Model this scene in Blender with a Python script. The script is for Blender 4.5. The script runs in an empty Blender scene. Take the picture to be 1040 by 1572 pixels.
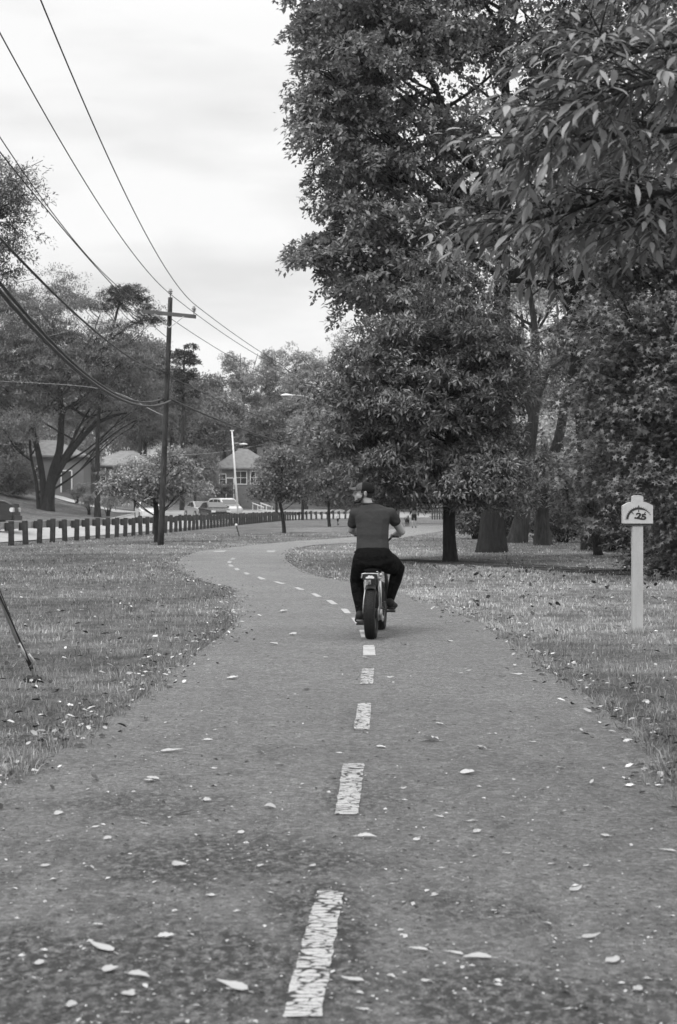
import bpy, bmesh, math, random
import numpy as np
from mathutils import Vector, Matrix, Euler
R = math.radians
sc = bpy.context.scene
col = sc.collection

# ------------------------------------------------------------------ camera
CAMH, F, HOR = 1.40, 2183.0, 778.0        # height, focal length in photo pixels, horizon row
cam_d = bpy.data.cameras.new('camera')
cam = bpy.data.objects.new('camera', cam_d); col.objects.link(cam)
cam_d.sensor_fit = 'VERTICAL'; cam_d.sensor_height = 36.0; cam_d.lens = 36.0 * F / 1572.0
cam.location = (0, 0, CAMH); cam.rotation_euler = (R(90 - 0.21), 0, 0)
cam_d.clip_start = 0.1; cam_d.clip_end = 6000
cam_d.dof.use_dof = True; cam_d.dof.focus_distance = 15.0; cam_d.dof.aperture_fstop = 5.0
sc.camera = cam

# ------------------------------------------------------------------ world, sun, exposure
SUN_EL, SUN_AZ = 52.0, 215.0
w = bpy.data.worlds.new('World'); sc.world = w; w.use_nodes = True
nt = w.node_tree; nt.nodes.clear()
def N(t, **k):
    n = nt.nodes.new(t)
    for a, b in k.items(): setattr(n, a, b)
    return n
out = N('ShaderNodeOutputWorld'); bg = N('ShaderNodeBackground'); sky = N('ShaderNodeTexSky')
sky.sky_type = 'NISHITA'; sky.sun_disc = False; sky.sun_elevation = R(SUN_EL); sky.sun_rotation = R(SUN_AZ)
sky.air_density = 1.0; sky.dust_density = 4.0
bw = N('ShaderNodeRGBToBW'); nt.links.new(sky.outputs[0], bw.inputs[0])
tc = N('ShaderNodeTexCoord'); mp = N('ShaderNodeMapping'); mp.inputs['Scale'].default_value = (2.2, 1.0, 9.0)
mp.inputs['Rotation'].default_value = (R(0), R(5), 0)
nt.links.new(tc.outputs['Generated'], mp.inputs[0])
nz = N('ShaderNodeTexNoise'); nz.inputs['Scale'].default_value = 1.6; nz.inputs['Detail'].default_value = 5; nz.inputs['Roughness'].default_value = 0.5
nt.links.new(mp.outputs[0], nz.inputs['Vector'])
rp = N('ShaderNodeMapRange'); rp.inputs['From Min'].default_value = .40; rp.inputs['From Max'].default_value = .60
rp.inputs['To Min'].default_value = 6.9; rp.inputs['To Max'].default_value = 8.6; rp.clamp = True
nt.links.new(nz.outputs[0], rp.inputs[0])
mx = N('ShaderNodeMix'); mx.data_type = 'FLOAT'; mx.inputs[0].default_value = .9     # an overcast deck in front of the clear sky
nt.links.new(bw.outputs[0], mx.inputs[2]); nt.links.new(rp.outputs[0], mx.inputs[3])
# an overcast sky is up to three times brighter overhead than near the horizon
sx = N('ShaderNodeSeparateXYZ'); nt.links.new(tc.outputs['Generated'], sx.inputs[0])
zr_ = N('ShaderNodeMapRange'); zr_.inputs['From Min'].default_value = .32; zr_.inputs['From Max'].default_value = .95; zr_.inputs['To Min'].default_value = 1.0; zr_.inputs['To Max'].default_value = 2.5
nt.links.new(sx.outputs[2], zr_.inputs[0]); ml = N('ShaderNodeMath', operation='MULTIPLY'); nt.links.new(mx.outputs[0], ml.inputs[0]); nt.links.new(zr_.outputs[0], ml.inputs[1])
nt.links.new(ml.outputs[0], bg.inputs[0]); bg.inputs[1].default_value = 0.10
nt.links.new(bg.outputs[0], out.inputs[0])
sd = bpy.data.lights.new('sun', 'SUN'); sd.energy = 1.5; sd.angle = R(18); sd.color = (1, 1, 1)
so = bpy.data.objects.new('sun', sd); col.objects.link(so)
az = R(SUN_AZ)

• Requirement
Pictures stay out. Repeat only the lines from the beginning of the data through the line that has "col = sc.collection".

• Task answer
Model this scene in Blender with a Python script. The script is for Blender 4.5. The script runs in an empty Blender scene. Take the picture to be 1040 by 1572 pixels.
import bpy, bmesh, math, random
import numpy as np
from mathutils import Vector, Matrix, Euler
R = math.radians
sc = bpy.context.scene
col = sc.collection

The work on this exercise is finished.